You cannot understand Ezekiel’s vision and Paul’s statements in Romans without the critical key of the Eighth Day festival. Revelation 20 shows the sequence of resurrections including a time when all the dead, small and great, will stand in a time and be judged by the “books,” which means the books of the Bible. It will be their time to learn the full truth of the gospel of Jesus Christ and the Kingdom of God.

This understanding is the answer to so many of the questions that philosophers, theologians and even scientists have pondered through the ages. Whether it is the question of why evil and suffering, to the search for the singular explanation for the purpose of the cosmos, sincere men have sought for the grand answer to explain the purpose behind the universe. When you understand the key of the Eighth Day festival in Scripture you have the answer from the mind of the One who designed, purposed and created it all. It is the answer that unlocks the ultimate secret.

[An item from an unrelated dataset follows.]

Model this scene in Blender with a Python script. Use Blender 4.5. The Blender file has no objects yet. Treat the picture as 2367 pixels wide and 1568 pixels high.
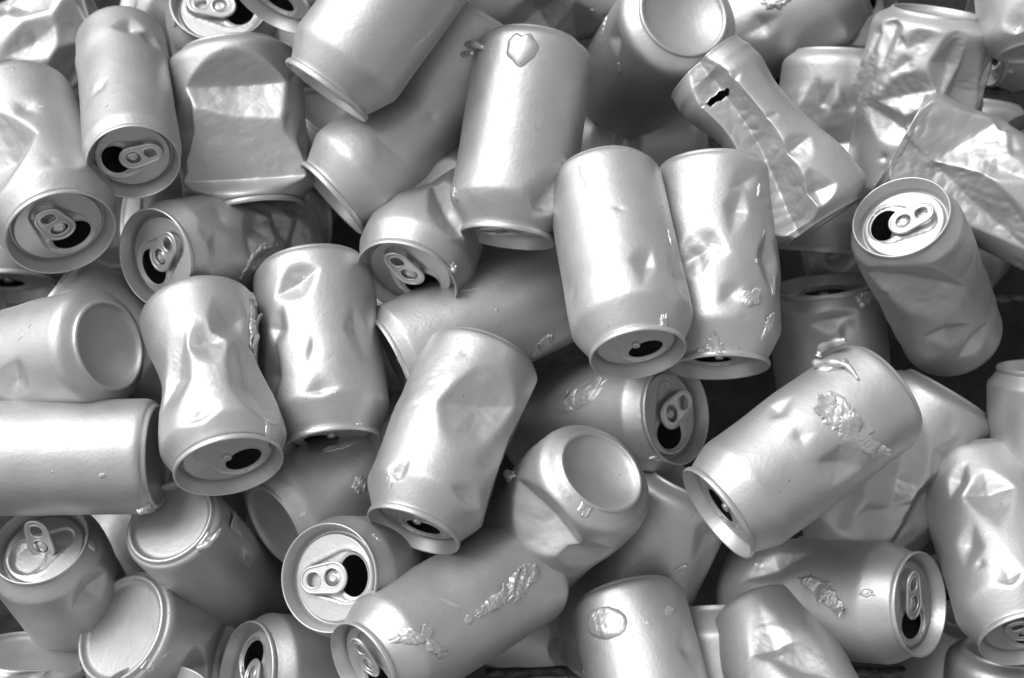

By God’s grace I understand this. As you cherish and keep this truth you will grow in grace and understanding. I wait for the day when I can explain it to my father. “Oh, the depth of the riches both of the wisdom and knowledge of God! How unsearchable are His judgments and His ways past finding out. ‘For who has known the mind of the Lord? Or who has become His counselor?’ ‘Or who has first given to Him and it shall be repaid to him?’ For of Him and through Him and to Him are all things, to whom be glory forever. Amen” (Romans 11:33-36).